● WHAT THE TASK ASKS:
Write out the listing in full, matching it word for word.

● SUPPLIED MATERIAL:
┌──

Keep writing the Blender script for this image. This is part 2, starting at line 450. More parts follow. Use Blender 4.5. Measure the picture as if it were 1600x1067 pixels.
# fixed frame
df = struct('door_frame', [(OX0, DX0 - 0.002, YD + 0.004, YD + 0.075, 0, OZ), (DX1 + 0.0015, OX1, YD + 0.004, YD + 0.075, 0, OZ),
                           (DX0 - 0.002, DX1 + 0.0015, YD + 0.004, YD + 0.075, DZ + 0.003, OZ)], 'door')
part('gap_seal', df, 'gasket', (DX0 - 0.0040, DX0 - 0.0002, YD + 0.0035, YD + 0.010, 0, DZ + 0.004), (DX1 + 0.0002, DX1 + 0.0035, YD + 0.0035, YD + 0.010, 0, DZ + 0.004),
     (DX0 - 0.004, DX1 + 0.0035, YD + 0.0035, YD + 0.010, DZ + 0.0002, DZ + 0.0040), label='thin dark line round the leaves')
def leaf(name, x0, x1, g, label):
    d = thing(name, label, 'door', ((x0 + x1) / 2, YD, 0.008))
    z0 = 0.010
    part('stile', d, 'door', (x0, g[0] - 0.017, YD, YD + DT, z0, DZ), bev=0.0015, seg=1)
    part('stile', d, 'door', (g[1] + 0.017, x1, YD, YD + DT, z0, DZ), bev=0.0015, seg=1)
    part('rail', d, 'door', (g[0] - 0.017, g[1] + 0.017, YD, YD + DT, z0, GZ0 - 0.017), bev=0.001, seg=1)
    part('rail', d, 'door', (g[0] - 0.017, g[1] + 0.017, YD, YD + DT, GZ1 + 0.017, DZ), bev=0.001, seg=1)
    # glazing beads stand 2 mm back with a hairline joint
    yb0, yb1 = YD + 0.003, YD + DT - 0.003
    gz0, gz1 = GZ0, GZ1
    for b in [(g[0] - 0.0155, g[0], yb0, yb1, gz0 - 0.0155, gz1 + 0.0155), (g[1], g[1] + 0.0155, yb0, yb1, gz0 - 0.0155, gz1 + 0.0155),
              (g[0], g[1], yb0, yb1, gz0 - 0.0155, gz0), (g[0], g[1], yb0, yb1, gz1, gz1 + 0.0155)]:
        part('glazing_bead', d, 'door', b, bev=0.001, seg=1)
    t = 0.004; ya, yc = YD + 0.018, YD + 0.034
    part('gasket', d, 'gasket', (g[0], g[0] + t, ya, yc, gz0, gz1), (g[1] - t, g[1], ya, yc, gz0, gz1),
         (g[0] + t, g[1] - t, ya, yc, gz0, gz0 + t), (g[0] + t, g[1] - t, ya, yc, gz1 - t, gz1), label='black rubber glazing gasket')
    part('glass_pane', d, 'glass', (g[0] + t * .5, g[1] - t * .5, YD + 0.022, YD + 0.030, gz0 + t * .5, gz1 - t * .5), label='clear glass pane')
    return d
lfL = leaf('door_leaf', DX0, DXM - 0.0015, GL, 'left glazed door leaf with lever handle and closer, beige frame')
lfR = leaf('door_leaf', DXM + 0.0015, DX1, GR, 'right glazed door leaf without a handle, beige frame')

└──

● EXERCISE OUTPUT:
Keep writing the Blender script for this image. This is part 2, starting at line 450. More parts follow. Use Blender 4.5. Measure the picture as if it were 1600x1067 pixels.
# fixed frame
df = struct('door_frame', [(OX0, DX0 - 0.002, YD + 0.004, YD + 0.075, 0, OZ), (DX1 + 0.0015, OX1, YD + 0.004, YD + 0.075, 0, OZ),
                           (DX0 - 0.002, DX1 + 0.0015, YD + 0.004, YD + 0.075, DZ + 0.003, OZ)], 'door')
part('gap_seal', df, 'gasket', (DX0 - 0.0040, DX0 - 0.0002, YD + 0.0035, YD + 0.010, 0, DZ + 0.004), (DX1 + 0.0002, DX1 + 0.0035, YD + 0.0035, YD + 0.010, 0, DZ + 0.004),
     (DX0 - 0.004, DX1 + 0.0035, YD + 0.0035, YD + 0.010, DZ + 0.0002, DZ + 0.0040), label='thin dark line round the leaves')
def leaf(name, x0, x1, g, label):
    d = thing(name, label, 'door', ((x0 + x1) / 2, YD, 0.008))
    z0 = 0.010
    part('stile', d, 'door', (x0, g[0] - 0.017, YD, YD + DT, z0, DZ), bev=0.0015, seg=1)
    part('stile', d, 'door', (g[1] + 0.017, x1, YD, YD + DT, z0, DZ), bev=0.0015, seg=1)
    part('rail', d, 'door', (g[0] - 0.017, g[1] + 0.017, YD, YD + DT, z0, GZ0 - 0.017), bev=0.001, seg=1)
    part('rail', d, 'door', (g[0] - 0.017, g[1] + 0.017, YD, YD + DT, GZ1 + 0.017, DZ), bev=0.001, seg=1)
    # glazing beads stand 2 mm back with a hairline joint
    yb0, yb1 = YD + 0.003, YD + DT - 0.003
    gz0, gz1 = GZ0, GZ1
    for b in [(g[0] - 0.0155, g[0], yb0, yb1, gz0 - 0.0155, gz1 + 0.0155), (g[1], g[1] + 0.0155, yb0, yb1, gz0 - 0.0155, gz1 + 0.0155),
              (g[0], g[1], yb0, yb1, gz0 - 0.0155, gz0), (g[0], g[1], yb0, yb1, gz1, gz1 + 0.0155)]:
        part('glazing_bead', d, 'door', b, bev=0.001, seg=1)
    t = 0.004; ya, yc = YD + 0.018, YD + 0.034
    part('gasket', d, 'gasket', (g[0], g[0] + t, ya, yc, gz0, gz1), (g[1] - t, g[1], ya, yc, gz0, gz1),
         (g[0] + t, g[1] - t, ya, yc, gz0, gz0 + t), (g[0] + t, g[1] - t, ya, yc, gz1 - t, gz1), label='black rubber glazing gasket')
    part('glass_pane', d, 'glass', (g[0] + t * .5, g[1] - t * .5, YD + 0.022, YD + 0.030, gz0 + t * .5, gz1 - t * .5), label='clear glass pane')
    return d
lfL = leaf('door_leaf', DX0, DXM - 0.0015, GL, 'left glazed door leaf with lever handle and closer, beige frame')
lfR = leaf('door_leaf', DXM + 0.0015, DX1, GR, 'right glazed door leaf without a handle, beige frame')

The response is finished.